The chair of a department of languages at a small liberal-arts college told me about a “civil war” that ensued after a professor retired. Different factions arose in the department, variously pushing for a tenure-track research hire in their language specialty, chronological era, research-method focus, or ideological bent. After months of bickering and give and take, they arrived at a compromise: The department would hire a multi-language, multi-method scholar who, the chair feared, “probably didn’t exist.” Then the dean stepped in, insisting that the hire be a nonresearch instructor to teach introductory classes in the most popular language. Things got so bad that no hire was made at all, and the department lost the line vacated by the retiring professor.
The lesson? Don’t ignore the internal factional realities of the hire any more than the logistics. Useful tactics include lobbying, horse-trading, and pleading for the common good. In a culture of trust and goodwill, the process may be smooth; in a culture of suspicion and acrimony, it may not.
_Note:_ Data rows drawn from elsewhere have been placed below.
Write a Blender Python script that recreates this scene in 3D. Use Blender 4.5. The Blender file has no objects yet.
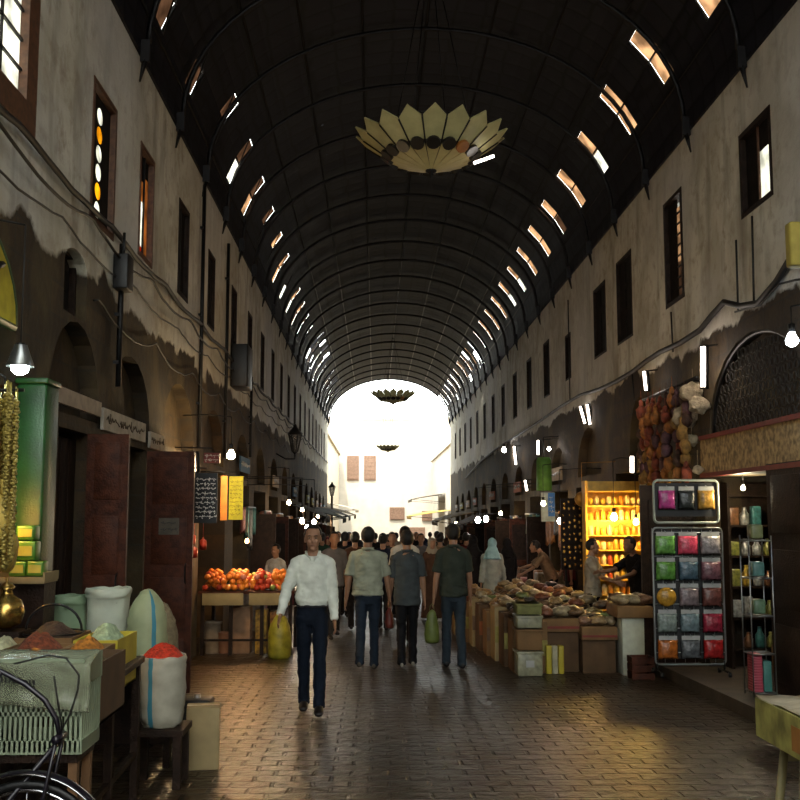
import bpy, bmesh, math, random
from mathutils import Vector, Matrix, noise
R_ = random.Random(7)
S = bpy.context.scene
C = S.collection
PI = math.pi
# ---------------------------------------------------------------- camera, sky, sun, exposure
FPX = 1037.0
CAMZ = 1.684
cam = bpy.data.cameras.new('camera'); camo = bpy.data.objects.new('camera', cam); C.objects.link(camo)
cam.sensor_width = 36; cam.lens = 36 * FPX / 800; cam.clip_end = 400
PITCH = math.atan(114 / FPX); YAW = math.atan(25 / math.hypot(FPX, 114))
camo.location = (0, 0, CAMZ); camo.rotation_euler = (PI / 2 + PITCH, 0, -YAW)
S.camera = camo
CR = camo.rotation_euler.to_matrix()
W = bpy.data.worlds.new('sky'); S.world = W; W.use_nodes = True
bg = W.node_tree.nodes['Background']; bg.inputs[0].default_value = (0.93, 0.97, 0.93, 1); bg.inputs[1].default_value = 7.0
sun = bpy.data.lights.new('sun', 'SUN'); suno = bpy.data.objects.new('sun', sun); C.objects.link(suno)
sun.energy = 8; sun.angle = 0.01; sun.color = (1, .93, .8)
suno.rotation_euler = Vector((.15, .45, -1.0)).to_track_quat('-Z', 'Y').to_euler()
S.view_settings.view_transform = 'Standard'; S.view_settings.look = 'None'
S.view_settings.exposure = 0.0; S.view_settings.gamma = 1; S.view_settings.use_curve_mapping = False
S.cycles.max_bounces = 7; S.cycles.diffuse_bounces = 4; S.cycles.glossy_bounces = 3; S.cycles.transmission_bounces = 3
S.cycles.use_denoising = True; S.cycles.sample_clamp_indirect = 6; S.cycles.sample_clamp_direct = 0

# ---------------------------------------------------------------- coordinates
def at(x, y, D):
    v = CR @ Vector(((x - 400) / FPX, -(y - 400) / FPX, -1)); return Vector((0, 0, CAMZ)) + v * (D / v.y)
def onx(x, y, X):
    v = CR @ Vector(((x - 400) / FPX, -(y - 400) / FPX, -1)); return Vector((0, 0, CAMZ)) + v * (X / v.x)
def gz(y): return -0.02 * y
WL, WR = -2.52, 4.0
VC, VA, VB, SPR = 0.74, 3.26, 2.25, 6.65
YEND = 55.0
YBACK = -7.0
VB0 = 0.5  # vault starts past the camera, an unseen roof gap added to admit daylight

# ---------------------------------------------------------------- materials
K_ALB = .6
def mat(name, col, rough=.8, metal=0.0, var=.18, scale=9.0, bump=0.0, bscale=60.0, emit=None, es=0.0, spec=.4, col2=None, trans=0.0, alpha=1.0, coat=0.0):
    if not emit:
        col = [c * K_ALB for c in col]
        if col2: col2 = [c * K_ALB for c in col2]
    m = bpy.data.materials.new(name); m.use_nodes = True
    n = m.node_tree.nodes; l = m.node_tree.links; b = n['Principled BSDF']
    b.inputs['Roughness'].default_value = rough; b.inputs['Metallic'].default_value = metal
    b.inputs['Specular IOR Level'].default_value = spec
    if coat: b.inputs['Coat Weight'].default_value = coat
    tc = n.new('ShaderNodeTexCoord')
    if var > 0 or col2:
        no = n.new('ShaderNodeTexNoise'); no.inputs['Scale'].default_value = scale; no.inputs['Detail'].default_value = 4
        l.new(tc.outputs['Object'], no.inputs['Vector'])
        mr = n.new('ShaderNodeMapRange'); mr.inputs[1].default_value = .35; mr.inputs[2].default_value = .65
        l.new(no.outputs[0], mr.inputs[0])
        mx = n.new('ShaderNodeMix'); mx.data_type = 'RGBA'
        a = [c * (1 - var) for c in col]; c2 = col2 if col2 else [min(1, c * (1 + var)) for c in col]
        mx.inputs[6].default_value = (*a, 1); mx.inputs[7].default_value = (*c2, 1)
        l.new(mr.outputs[0], mx.inputs[0]); l.new(mx.outputs[2], b.inputs['Base Color'])
    else: b.inputs['Base Color'].default_value = (*col, 1)
    if bump > 0:
        n2 = n.new('ShaderNodeTexNoise'); n2.inputs['Scale'].default_value = bscale; n2.inputs['Detail'].default_value = 3
        l.new(tc.outputs['Object'], n2.inputs['Vector'])
        bp = n.new('ShaderNodeBump'); bp.inputs['Strength'].default_value = bump; bp.inputs['Distance'].default_value = .02
        l.new(n2.outputs[0], bp.inputs['Height']); l.new(bp.outputs[0], b.inputs['Normal'])
    if emit: b.inputs['Emission Color'].default_value = (*emit, 1); b.inputs['Emission Strength'].default_value = es
    if trans: b.inputs['Transmission Weight'].default_value = trans
    if alpha < 1: b.inputs['Alpha'].default_value = alpha
    return m
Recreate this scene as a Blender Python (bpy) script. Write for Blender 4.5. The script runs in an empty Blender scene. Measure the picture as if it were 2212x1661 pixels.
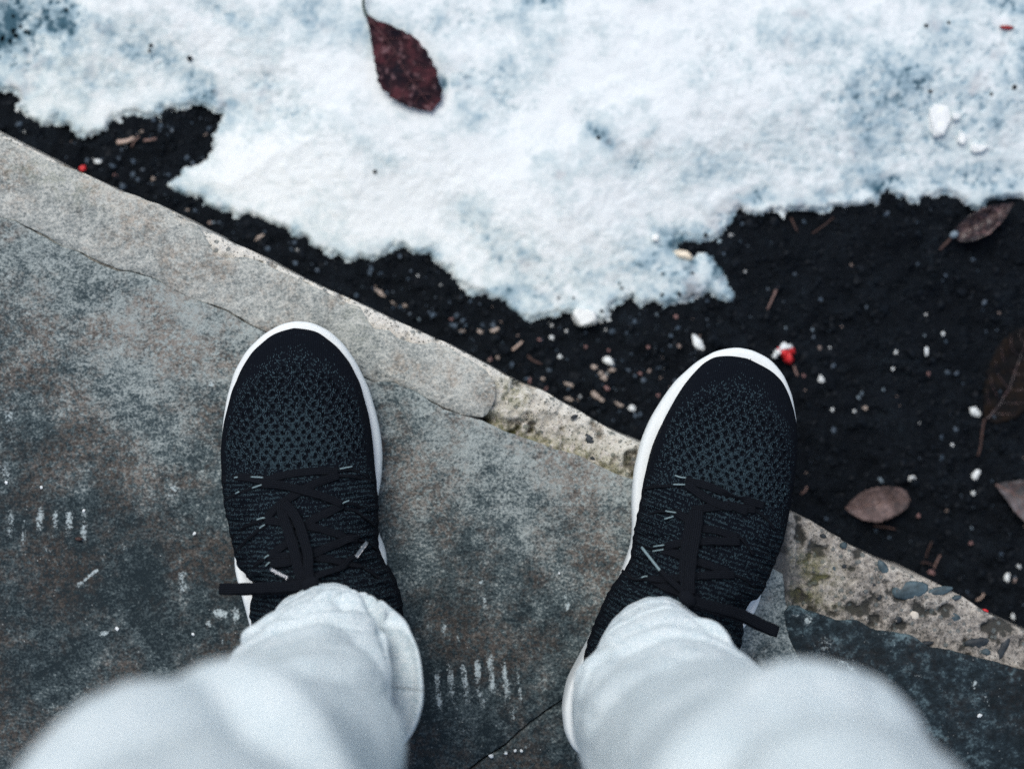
import bpy, bmesh, math, random
import numpy as np
from mathutils import Vector, Matrix
from mathutils.bvhtree import BVHTree

R = math.radians
sc = bpy.context.scene
COL = sc.collection

# ------------------------------------------------------------------ camera
HC = 1.40                                   # eye height above the stone step, metres
cam_d = bpy.data.cameras.new('camera')
cam = bpy.data.objects.new('camera', cam_d)
COL.objects.link(cam)
cam.location = (0, 0, HC)
cam.rotation_euler = (0, 0, 0)              # straight down at the feet
cam_d.sensor_width = 36.0
PXM = 3100.0                                # picture units (2212 across) per metre at step level
cam_d.lens = 36.0 * HC / (2212.0 / PXM)
cam_d.clip_start = 0.02
cam_d.clip_end = 500
cam_d.dof.use_dof = True
cam_d.dof.focus_distance = HC - 0.04
cam_d.dof.aperture_fstop = 2.8
sc.camera = cam

# ------------------------------------------------------------------ sky, sun, exposure
SUN_EL, SUN_AZ = R(62), R(-26)              # azimuth from +Y, towards +X positive
world = bpy.data.worlds.new('World')
sc.world = world
world.use_nodes = True
wn = world.node_tree
wn.nodes.clear()
wo = wn.nodes.new('ShaderNodeOutputWorld')
bg = wn.nodes.new('ShaderNodeBackground')
sky = wn.nodes.new('ShaderNodeTexSky')
sky.sky_type = 'NISHITA'
sky.sun_disc = False
sky.sun_elevation = SUN_EL
sky.sun_rotation = SUN_AZ
sky.altitude = 100
sky.air_density = 1.0
sky.dust_density = 3.0
sky.ozone_density = 0.0
bg.inputs['Strength'].default_value = 0.115
wn.links.new(sky.outputs[0], bg.inputs[0])
wn.links.new(bg.outputs[0], wo.inputs[0])

sun_d = bpy.data.lights.new('sun', 'SUN')
sun_d.energy = 1.5
sun_d.angle = R(32)
sun_d.color = (0.98, 0.985, 0.95)
sun = bpy.data.objects.new('sun', sun_d)
COL.objects.link(sun)
dv = Vector((math.sin(SUN_AZ) * math.cos(SUN_EL), math.cos(SUN_AZ) * math.cos(SUN_EL), math.sin(SUN_EL)))
sun.rotation_euler = dv.to_track_quat('Z', 'Y').to_euler()
sun.location = dv * 6

vs = sc.view_settings
vs.view_transform = 'Standard'
vs.look = 'None'
vs.gamma = 1.0
vs.use_curve_mapping = False
vs.exposure = 0.33
sc.render.engine = 'CYCLES'
sc.cycles.max_bounces = 6
sc.cycles.diffuse_bounces = 3
sc.cycles.glossy_bounces = 2
sc.cycles.caustics_reflective = False
sc.cycles.caustics_refractive = False
sc.cycles.use_denoising = False

# ------------------------------------------------------------------ helpers
ZG = -0.15                                  # level of the dark soil below the step
def at(u, v, z=0.0):
    """Photo units (2212 x 1661) -> point of the place at height z."""
    k = (HC - z) / HC / PXM
    return Vector(((u - 1106.0) * k, -(v - 830.5) * k, z))
def at2(pts, z):
    a = np.array(pts, float)
    k = (HC - z) / HC / PXM
    return np.stack([(a[:, 0] - 1106.0) * k, -(a[:, 1] - 830.5) * k], 1)

_tabs = {}
def vnoise(x, y, seed=0):
    if seed not in _tabs:
        _tabs[seed] = np.random.RandomState(seed + 11).rand(256, 256)
    t = _tabs[seed]
    xi = np.floor(x).astype(int); yi = np.floor(y).astype(int)
    fx = x - xi; fy = y - yi
    fx = fx * fx * (3 - 2 * fx); fy = fy * fy * (3 - 2 * fy)
    a = t[xi & 255, yi & 255]; b = t[(xi + 1) & 255, yi & 255]
    c = t[xi & 255, (yi + 1) & 255]; d = t[(xi + 1) & 255, (yi + 1) & 255]
    return (a * (1 - fx) + b * fx) * (1 - fy) + (c * (1 - fx) + d * fx) * fy
def fbm(x, y, scale, octaves=4, seed=0, gain=0.5):
    """0..1 noise; scale = features per metre"""
    x = np.asarray(x, float); y = np.asarray(y, float)
    s = 0; amp = 1; tot = 0
    for o in range(octaves):
        s = s + amp * vnoise(x * scale + 37.3 * o, y * scale - 19.1 * o, seed + o)
        tot += amp; amp *= gain; scale *= 2.03
    return s / tot
def smooth(a, b, x):
    t = np.clip((x - a) / (b - a), 0, 1)
    return t * t * (3 - 2 * t)

def seg_near(P, poly, closed=True):
    """distance and nearest point from points P (n,2) to a polyline"""
    n = len(P)
    best = np.full(n, 1e9); near = np.zeros((n, 2))
    m = len(poly)
    for i in range(m if closed else m - 1):
        a = poly[i]; b = poly[(i + 1) % m]
        ab = b - a; L2 = ab @ ab
        if L2 < 1e-14: continue
        t = np.clip(((P - a) @ ab) / L2, 0, 1)
        q = a + t[:, None] * ab
        d = np.hypot(P[:, 0] - q[:, 0], P[:, 1] - q[:, 1])
        k = d < best
        best[k] = d[k]; near[k] = q[k]
    return best, near
def inside(P, poly):
    c = np.zeros(len(P), bool)
    x, y = P[:, 0], P[:, 1]
    j = len(poly) - 1
    for i in range(len(poly)):
        xi, yi = poly[i]; xj, yj = poly[j]
        if yi != yj:
            c ^= ((yi > y) != (yj > y)) & (x < (xj - xi) * (y - yi) / (yj - yi) + xi)
        j = i
    return c
def sdf(P, poly):
    d, _ = seg_near(P, poly)
    return np.where(inside(P, poly), d, -d)
def jag(poly, amp, step, seed, box=None):
    """subdivide a closed outline and make it ragged"""
    rs = np.random.RandomState(seed)
    out = []
    m = len(poly)
    for i in range(m):
        a = poly[i]; b = poly[(i + 1) % m]
        L = np.hypot(*(b - a))
        far = box is not None and max(abs(a[0]), abs(b[0])) > box[0] and L > 0.05
        k = max(1, int(L / (step if not far else 0.05)))
        nrm = np.array([-(b - a)[1], (b - a)[0]]) / max(L, 1e-9)
        for t in range(k):
            p = a + (b - a) * t / k
            s = 0.0
            if t or True:
                w = fbm(np.array([p[0]]), np.array([p[1]]), 45, 4, seed)[0] - 0.5
                s = amp * (2.2 * w + 0.35 * (rs.rand() - 0.5))
            out.append(p + nrm * s)
    return np.array(out)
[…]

In either case, your charge remains to uphold the most pressing needs of the department in terms of research, teaching, and service. What kind of hire will best serve those needs? The hope is that you have helped build a political and cultural atmosphere in which a voting majority will support the greater good and not merely a narrow interest.
Be prepared to make the case in different ways to different groups. Most faculty hires (except, for example, part-time instructors) require several crucial approvals — starting with the department and then up the administrative ranks. Before going to anyone else with your pitch, identify what arguments and evidence you are likely to need before they can buy in. Professors might want to know things like how this new hire will provide teaching relief or attract more students to the major, while the dean might want to make sure the new hire can cover multiple needs and bring in external funding (in the case of research-heavy positions).
There are two approaches you can take to convincing the various players:
- Assemble a separate proposal for each constituency, focusing on aspects of concern and interest about the hire, specific to that group.
- Draft a single proposal that comprehensively deals with the key issues and possible outcomes for each constituency.
Regardless of which approach you choose, your proposal(s) should leave no big questions unanswered, nor fail to vet potential objections. If you are relatively new to your position, find some old hands on the campus who can offer a constructive critique.
Hiring a future colleague is perhaps one of the most sacred and time-honored duties of academic administrators and faculty members alike. As teachers and researchers, we actually can change students’ lives for the better. A great hire has the potential to benefit the department, the institution, and the students for decades to come. So whether you are a department head, a search-committee chair, or a dean, take the time to sweat the details and paint the big picture of the kind of faculty member you need, and why.